**INSTRUCTION**
Reproduce word for word the lines from the beginning of the entries to the line with "PI = math.pi", both included, but none of the pictures.

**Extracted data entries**
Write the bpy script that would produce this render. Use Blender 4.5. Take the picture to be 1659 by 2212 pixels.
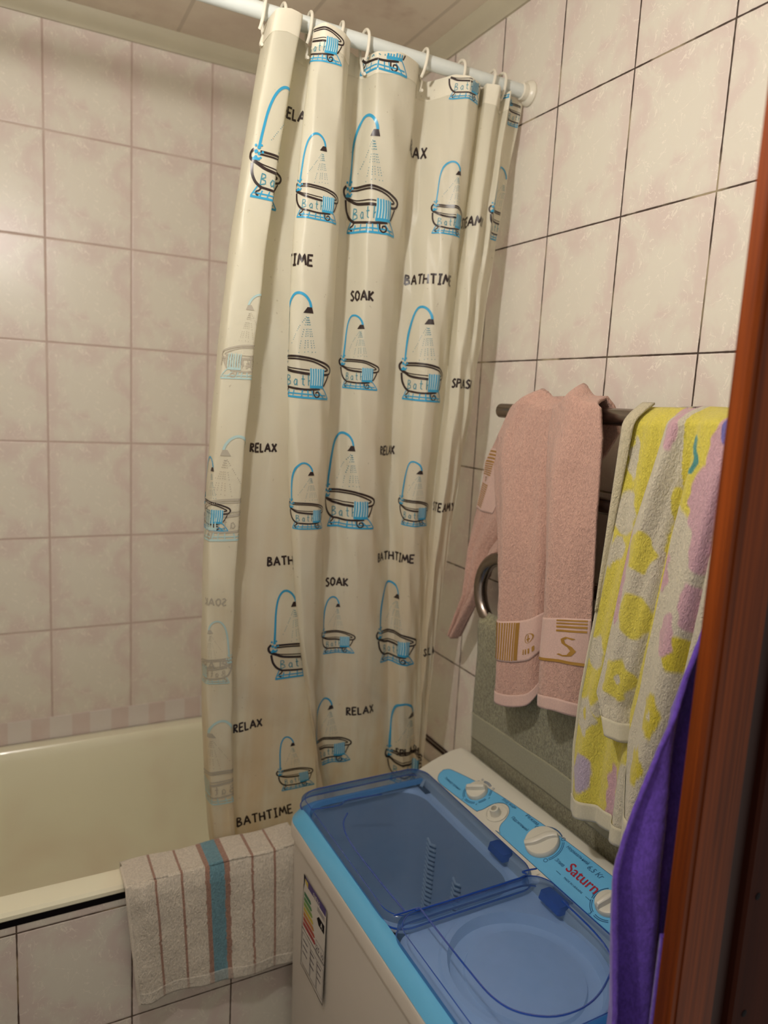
import bpy, bmesh, math, random
from mathutils import Vector, Matrix, noise
random.seed(7)
for o in list(bpy.data.objects): bpy.data.objects.remove(o)
C = bpy.context.scene.collection
PI = math.pi

# ------------------------------------------------------------------ camera, world, exposure
scn = bpy.context.scene
cam = bpy.data.cameras.new('camera'); camo = bpy.data.objects.new('camera', cam); C.objects.link(camo)
yaw, pitch, roll = 0.4879, -0.1487, 0.0538
F_ = Vector((math.sin(yaw)*math.cos(pitch), math.cos(yaw)*math.cos(pitch), math.sin(pitch)))
R0 = Vector((math.cos(yaw), -math.sin(yaw), 0)); U0 = R0.cross(F_)
R_ = math.cos(roll)*R0 + math.sin(roll)*U0; U_ = -math.sin(roll)*R0 + math.cos(roll)*U0
camo.matrix_world = Matrix(((R_.x, U_.x, -F_.x, -0.9902), (R_.y, U_.y, -F_.y, -2.0172), (R_.z, U_.z, -F_.z, 1.65), (0, 0, 0, 1)))
cam.sensor_fit = 'VERTICAL'; cam.sensor_height = 36.0; cam.lens = 1565.4/2212*36
cam.clip_start = 0.02
cam.dof.use_dof = True; cam.dof.focus_distance = 1.20; cam.dof.aperture_fstop = 2.6
scn.camera = camo
scn.view_settings.view_transform = 'Standard'; scn.view_settings.look = 'None'
scn.view_settings.gamma = 1.0; scn.view_settings.use_curve_mapping = False
scn.view_settings.exposure = 2.07
W = bpy.data.worlds.new('world'); scn.world = W; W.use_nodes = True
W.node_tree.nodes['Background'].inputs[0].default_value = (1.0, 0.93, 0.82, 1)
W.node_tree.nodes['Background'].inputs[1].default_value = 0.11
BULB_POS = (-1.0, -1.36, 2.19); BULB_POWER = 128.0

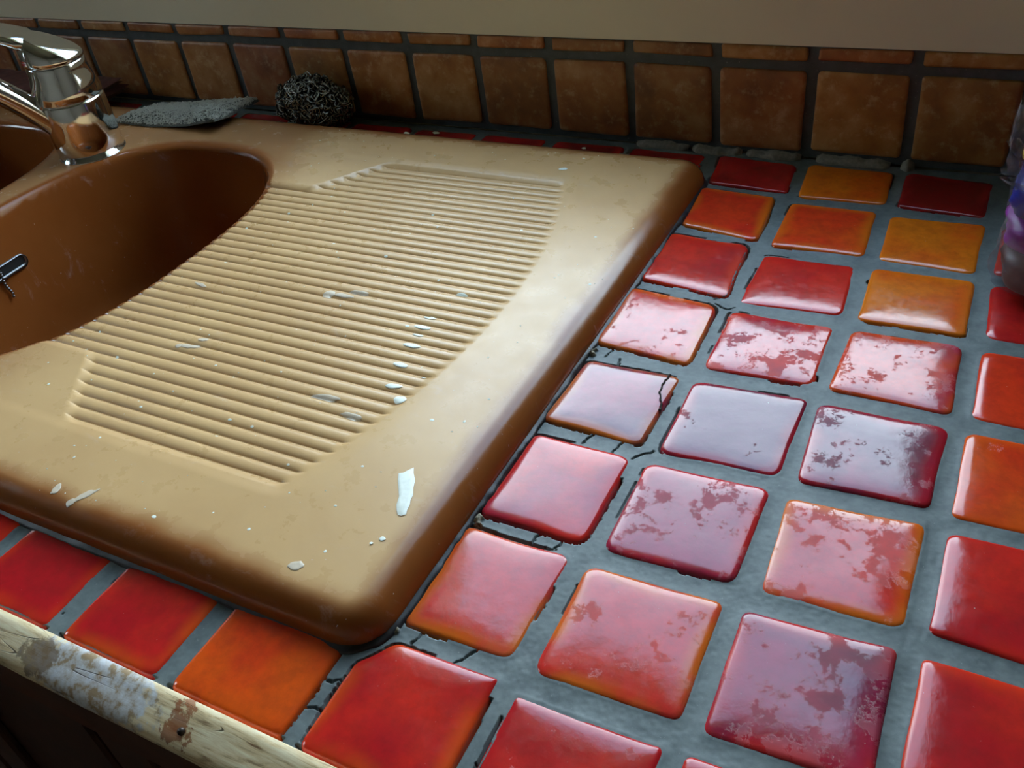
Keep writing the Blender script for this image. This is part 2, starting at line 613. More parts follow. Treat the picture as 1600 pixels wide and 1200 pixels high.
# ------------------------------------------------------------------ counter tiles
TILE_CORNERS = {
 (1, 7): [(0.083, 6.862), (0.97, 6.80), (1.015, 6.123), (0.157, 6.165)],
 (1, 6): [(0.119, 6.064), (0.932, 6.017), (0.984, 5.089), (0.189, 5.221)],
 (1, 5): [(0.117, 5.082), (0.943, 5.016), (0.999, 4.089), (0.154, 4.154)],
 (1, 4): [(0.119, 4.019), (0.961, 3.951), (0.999, 3.047), (0.136, 3.115)],
 (1, 3): [(0.183, 2.884), (0.999, 2.89), (0.973, 2.029), (0.15, 2.056)],
 (1, 2): [(0.165, 1.912), (0.969, 1.898), (0.963, 1.005), (0.165, 1.018)],
 (1, 1): [(0.126, 0.894), (0.944, 0.904), (0.928, 0.031), (0.161, 0.02)],
 (2, 7): [(1.074, 6.824), (1.942, 6.795), (1.987, 6.088), (1.128, 6.064)],
 (2, 6): [(1.097, 5.928), (1.935, 5.941), (1.968, 5.065), (1.119, 5.039)],
 (2, 5): [(1.097, 4.898), (1.943, 4.908), (1.98, 4.075), (1.106, 4.036)],
 (2, 4): [(1.083, 3.925), (1.957, 3.913), (1.973, 3.094), (1.105, 3.046)],
 (2, 3): [(1.087, 2.893), (1.98, 2.942), (1.977, 2.041), (1.11, 2.005)],
 (2, 2): [(1.069, 1.891), (1.962, 1.931), (1.958, 1.04), (1.091, 1.014)],
 (2, 1): [(1.049, 0.871), (1.955, 0.903), (1.957, 0.039), (1.078, 0.009)],
 (3, 7): [(2.052, 6.85), (2.89, 6.802), (2.873, 6.031), (2.076, 6.083)],
 (3, 6): [(2.059, 5.905), (2.894, 5.923), (2.9, 5.022), (2.081, 5.049)],
 (3, 5): [(2.075, 4.9), (2.906, 4.917), (2.93, 4.065), (2.09, 4.059)],
 (3, 4): [(2.084, 3.913), (2.926, 3.93), (2.94, 3.061), (2.076, 3.079)],
 (3, 3): [(2.045, 2.925), (2.947, 2.932), (2.933, 2.084), (2.085, 2.041)],
 (3, 2): [(2.074, 1.895), (2.936, 1.95), (2.938, 1.081), (2.107, 1.041)],
 (3, 1): [(2.062, 0.895), (2.922, 0.945), (2.945, 0.065), (2.071, 0.026)],
 (4, 6): [(3.019, 5.893), (3.955, 5.95), (3.955, 5.05), (3.027, 5.047)],
 (4, 5): [(3.022, 4.888), (3.955, 4.95), (3.955, 4.05), (3.045, 4.101)],
 (4, 4): [(3.044, 3.924), (3.955, 3.95), (3.955, 3.05), (3.05, 3.077)],
 (4, 3): [(3.039, 2.921), (3.955, 2.95), (3.955, 2.05), (3.05, 2.057)],
 (4, 2): [(3.046, 1.934), (3.955, 1.95), (3.955, 1.05), (3.052, 1.109)],
 (4, 1): [(3.039, 0.944), (3.955, 0.95), (3.955, 0.05), (3.04, 0.05)],
 (1, 0): [(0.053, -0.324), (0.214, -0.106), (0.929, -0.094), (0.945, -0.918), (0.06, -0.918)],
 (2, 0): [(1.04, -0.138), (1.939, -0.114), (1.95, -0.918), (1.06, -0.918)],
 (3, 0): [(2.037, -0.103), (2.95, -0.06), (2.95, -0.918), (2.06, -0.918)],
 (0, 0): [(-0.95, 0.05), (-0.07, 0.05), (-0.063, -0.918), (-0.936, -0.918)],
 (-1, 0): [(-1.95, 0.05), (-1.06, 0.05), (-1.071, -0.918), (-1.912, -0.918)],
 (-2, 0): [(-2.95, 0.05), (-2.06, 0.05), (-2.075, -0.918), (-2.95, -0.918)],
}


def lattice(i, j):
    jit = lambda: random.uniform(-0.015, 0.015)
    y0 = -0.918 if j == 0 else j - 0.95
    y1 = 6.85 if j == 7 else j - 0.06
    if j == 0:
        y1 = 0.05 if i <= 0 else -0.1
    return [(i - 0.95 + jit(), y1 + jit()), (i - 0.05 + jit(), y1 + jit()), (i - 0.05 + jit(), y0 + jit()), (i - 0.95 + jit(), y0 + jit())]


for j in range(0, 8):
    for i in range(1, 10):
        TILE_CORNERS.setdefault((i, j), lattice(i, j))
for i in range(-14, 1):
    TILE_CORNERS.setdefault((i, 0), lattice(i, 0))
    TILE_CORNERS.setdefault((i, 7), lattice(i, 7))
for i in (-14, -13):
    for j in range(1, 7):
        TILE_CORNERS.setdefault((i, j), lattice(i, j))

RED, DEEP, MAROON = srgb(216, 44, 32), srgb(186, 28, 34), srgb(128, 20, 22)
ORANGE, AMBER, PURPLE = srgb(224, 86, 22), srgb(226, 120, 24), srgb(168, 40, 66)
VERM, ROSE = srgb(222, 60, 26), srgb(208, 66, 62)
PLUM = srgb(112, 34, 62)
GLAZE = {  # colour, second colour, edge colour, wear
 (1, 7): (DEEP, MAROON, RED, 0), (1, 6): (RED, VERM, AMBER, 0), (1, 5): (DEEP, RED, VERM, 0), (1, 4): (RED, ROSE, AMBER, 0.55),
 (1, 3): (PLUM, PURPLE, AMBER, 0.1), (1, 2): (PURPLE, RED, RED, 0.0), (1, 1): (RED, ROSE, AMBER, 0.0), (1, 0): (DEEP, RED, ORANGE, 0.1),
 (2, 7): (ORANGE, AMBER, AMBER, 0), (2, 6): (VERM, ORANGE, AMBER, 0), (2, 5): (RED, DEEP, RED, 0.1), (2, 4): (RED, PURPLE, VERM, 0.7),
 (2, 3): (PLUM, PLUM, DEEP, 0.35), (2, 2): (PURPLE, PURPLE, RED, 0.6), (2, 1): (RED, ROSE, AMBER, 0.45), (2, 0): (DEEP, RED, DEEP, 0.3),
 (3, 7): (MAROON, MAROON, DEEP, 0), (3, 6): (AMBER, ORANGE, AMBER, 0), (3, 5): (AMBER, ORANGE, AMBER, 0.1), (3, 4): (PURPLE, VERM, ORANGE, 0.7),
 (3, 3): (PLUM, PURPLE, DEEP, 0.6), (3, 2): (ROSE, RED, AMBER, 0.75), (3, 1): (PURPLE, PLUM, RED, 0.7), (3, 0): (DEEP, RED, RED, 0.4),
 (4, 7): (MAROON, DEEP, RED, 0), (4, 6): (DEEP, RED, VERM, 0), (4, 5): (DEEP, RED, RED, 0), (4, 4): (RED, VERM, VERM, 0.1),
 (4, 3): (VERM, ORANGE, ORANGE, 0.1), (4, 2): (RED, DEEP, RED, 0.1), (4, 1): (RED, DEEP, VERM, 0.1), (4, 0): (RED, DEEP, RED, 0.1),
 (0, 0): (VERM, ORANGE, ORANGE, 0), (-1, 0): (DEEP, RED, ORANGE, 0), (-2, 0): (DEEP, DEEP, VERM, 0), (-3, 0): (RED, DEEP, VERM, 0),
}


def outline(c, rad, per=9, wav=0.010, seed=0.0):
    """closed outline of a hand-made tile: straight-ish wavy sides, rounded corners (clockwise)"""
    n = len(c)
    P = []
    for k in range(n):
        p0, p, p1 = Vector(c[k - 1]), Vector(c[k]), Vector(c[(k + 1) % n])
        a, b = (p0 - p), (p1 - p)
        r = min(rad * random.uniform(0.7, 1.35), a.length * 0.45, b.length * 0.45)
        s, e = p + a.normalized() * r, p + b.normalized() * r
        for q in range(6):
            t = q / 5
            P.append((1 - t) ** 2 * s + 2 * t * (1 - t) * p + t * t * e)
        e2 = p1 - b.normalized() * rad
        for q in range(1, per):
            t = q / per
            P.append(e * (1 - t) + e2 * t)
    P = np.array([tuple(p) for p in P])
    # waviness along the outline
    t = np.arange(len(P)) / len(P)
    nr = np.roll(P, -1, 0) - np.roll(P, 1, 0)
    nr = np.stack([nr[:, 1], -nr[:, 0]], 1)
    nr /= np.linalg.norm(nr, axis=1)[:, None] + 1e-9
    w = sum(np.sin(2 * math.pi * (k * t + rng.random())) * wav / (0.6 * k) for k in (3, 5, 8, 13))
    return P + nr * (w * 0.5)[:, None]


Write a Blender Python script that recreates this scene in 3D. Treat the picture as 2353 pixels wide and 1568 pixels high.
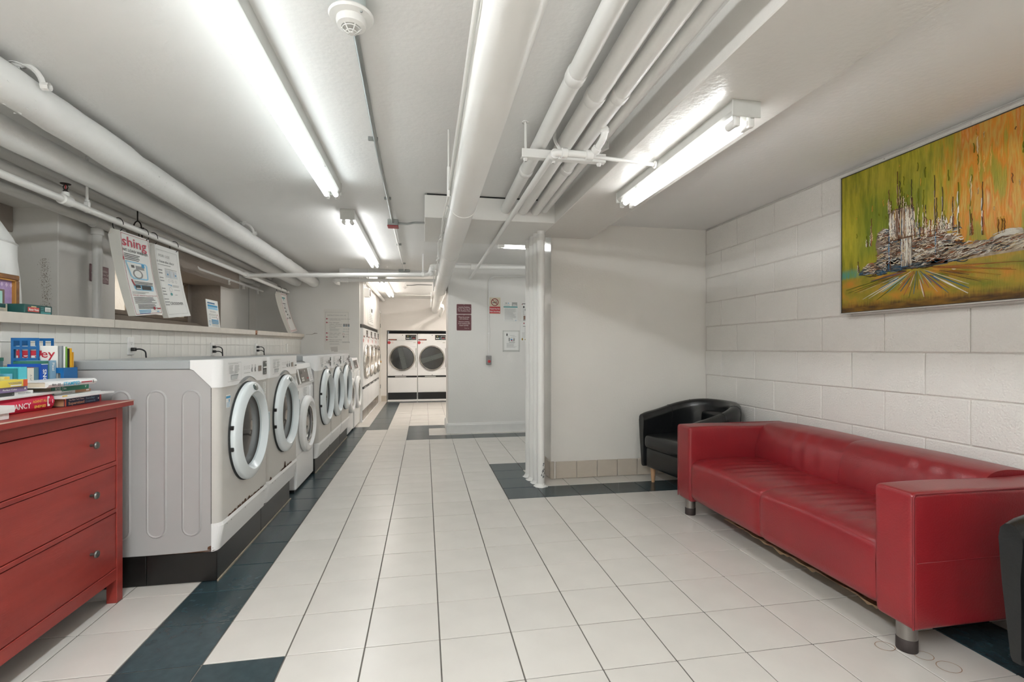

**EXERCISE RESULT**
Write the bpy script that would produce this render. Use Blender 4.5. Take the picture to be 1659 by 2212 pixels.
import bpy, bmesh, math, random
from mathutils import Vector, Matrix, noise
random.seed(7)
for o in list(bpy.data.objects): bpy.data.objects.remove(o)
C = bpy.context.scene.collection
PI = math.pi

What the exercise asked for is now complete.